John Dewey identifies and criticizes several kinds of dualism in early 20th century education. In addition to “dualism,” he uses terms like “antithesis” and “opposition.” What is meant by these terms is an artificial division of a phenomenon or a concept into two spheres that are isolated from each other. Many of the dualisms have historical roots, some of which go as far back as ancient Greek intellectual tradition. The most obvious examples are mind-body dualism and humanity-versus-nature dualism. Dewey believes that dualist perceptions lead to various detrimental consequences ranging from social divisions to an incomplete education. In contrast, Dewey’s ideal education features an integrated, holistic approach that does not isolate disciplines from each other and provides activities and social interactions as links to real-world experience.

One of the first conceptual antitheses that Dewey challenges is mind-body dualism. Some historic conceptions of the mind perceived it as an isolated concept engaged in purely intellectual pursuits and free of physical actions. Dewey criticizes this claim since even to perform basic empirical observation, the mind is linked to the eyes (the five senses). Similarly, an action of documenting one’s thoughts by using a keyboard involves both the analytical pursuit of the mind with the physical movement of one’s fingers.
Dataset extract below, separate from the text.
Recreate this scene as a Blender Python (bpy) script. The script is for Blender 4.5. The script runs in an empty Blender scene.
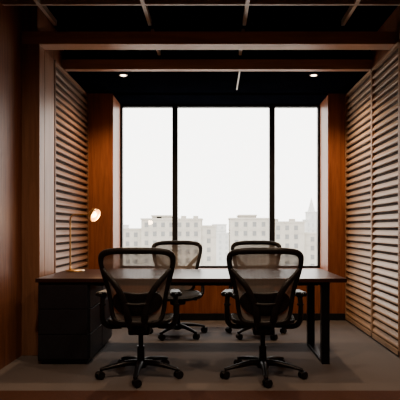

He also argues that mind-body dualism leads to “evil results” because it positions the active bodily element—the physical actions of one’s body—as an “intruder” (108).

In the realm of education, the excessive emphasis on formal learning at the expense of activities leads to feeling tired— “a necessary consequence of the abnormality of the situation in which bodily activity is divorced from the perception of meaning” (108). Overall, the mind-body dualism “throws emphasis on things at the expense of relations or connections” (110).

The next dualism, humanity versus nature, has taken on different forms throughout history. For example, there was a perception of society and nature as opposites. This was the view of Thomas Hobbes, in which the world in its uncivilized state (the state of nature) was akin to chaos, and only a society with a strong government could provide safety from the chaos through a social contract. This perception eventually led to a pendulum swing to the opposite perspective with Enlightenment thinkers like Jean-Jacques Rosseau. In his view, society exerted a corrupting influence, and only a return to nature could heal humanity. For Rousseau, “education is a process of development in accordance with nature” (85). At the same time, modern scientists that worked after the 16th century believed that they could subordinate nature to human will. In Dewey’s view, this division and hierarchy are detrimental to education. He writes:

The idea that mind and the world of things and persons are two separate and independent realms–a theory which philosophically is known as dualism–carries with it the conclusion that method and subject matter of instruction are separate affairs (126)

People interact with the physical world (nature) in their daily lives, and a more integrated conception of this relationship is necessary.

Overall, Dewey identifies other antithetical pairs throughout the book and likewise challenges them. They include the humanities and sciences pairing, active and passive approaches to education, intellect versus emotions, and several others. Dewey considers these rival pairs to be artificial and urges the reader to think in terms of connections rather than oppositions. It is this holistic approach that is a better reflection of the real world.